We are the heirs of the Enlightenment project – does it seem like we are living in the age of reason? Are all rights truly protected? Both history and current events show that this is not the case. At the very beginning of the secular experiment -- the French revolution there is already a strong counter-example in the Vendée genocide. Vendée wished to remain faithful to the Church, and rebelled against the revolutionary regime. They were poor, untrained, and underequipped farmers. The response of the revolutionary regime was not a tolerant respect of the rights of the people of the Vendée -- but a resposne of violence. The armies of the revolution marched up and down the Vendée gathering the priest, religious brothers and sister, nuns, and all those who aided them. They stripped them of their clothes, tied them together on a boat, and would sink the boat. This was the first modern genocide. In a particular twist of cruelty they would tie a naked priest and a naked nun together before drowning them, calling this a "Marriage of the Vendee."
Here is a historic quote in regards to this genocide: There is no more Vendée, Republican citizens. It died beneath our free sword, with its women and its children. I have just buried it in the swamps and the woods of Savenay. Following the orders that you gave to me, I crushed the children beneath the horses' hooves, massacred the women who, those at least, will bear no more brigands. I do not have a single prisoner to reproach myself with. I have exterminated them all... Francis Joseph Westerman, the slaughter of the Vendée
The revolution that put atheistic humanism into practice was born in violence, and became a regime of violence. This continued through the 19th century, as colonialism was a direct result of the Enligtenment, into the 20th century with the two world wars and the Holocaust. The previous two and a half centuries have been exceedily bloody. They have also been the most god-less epochs of human history.
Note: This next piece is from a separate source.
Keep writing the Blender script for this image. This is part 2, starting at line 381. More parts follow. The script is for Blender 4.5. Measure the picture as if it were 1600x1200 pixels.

As the War in the Vendée progressed the killing became even more arbitrary. Eventually just wearing a Sacred Heart Badge like the one pictured here would be enough of a reason for a person -- man, woman, or child -- to be killed. There was no trial, and there was not mercy.

If religion is the cause of violence as many hold now, it would stand to reason that the abolition of religion and the exhile of God from the public sphere would result in a great dimishment of violence. This abolition and exhile has been attempted for the last two centuries, and interesting enough the last to centuries have not been less violent than what went before it, but more violent. It is not religion that causes violence, but men. When these men are formed by religion history demonstrates that they are less violent. Yes there was violence before the Enligtenment, but these were men that dis regared Christian principles, as we can see in how they burned Churches and raped nuns. The sum total though was that there was much less violence, and it effected a much smaller portion of the civilian population, especially in comparison to the total war carnage of the London Blitz or the Dresden Bombing. What is particularly true of Christianity, is that it holds that all human life is sacred and hence must be honored as such. This always held back the violence to an extent. When religion was abolished in the European mindset in the French revolution, this safe-guard disappreared, and total carnage resulted.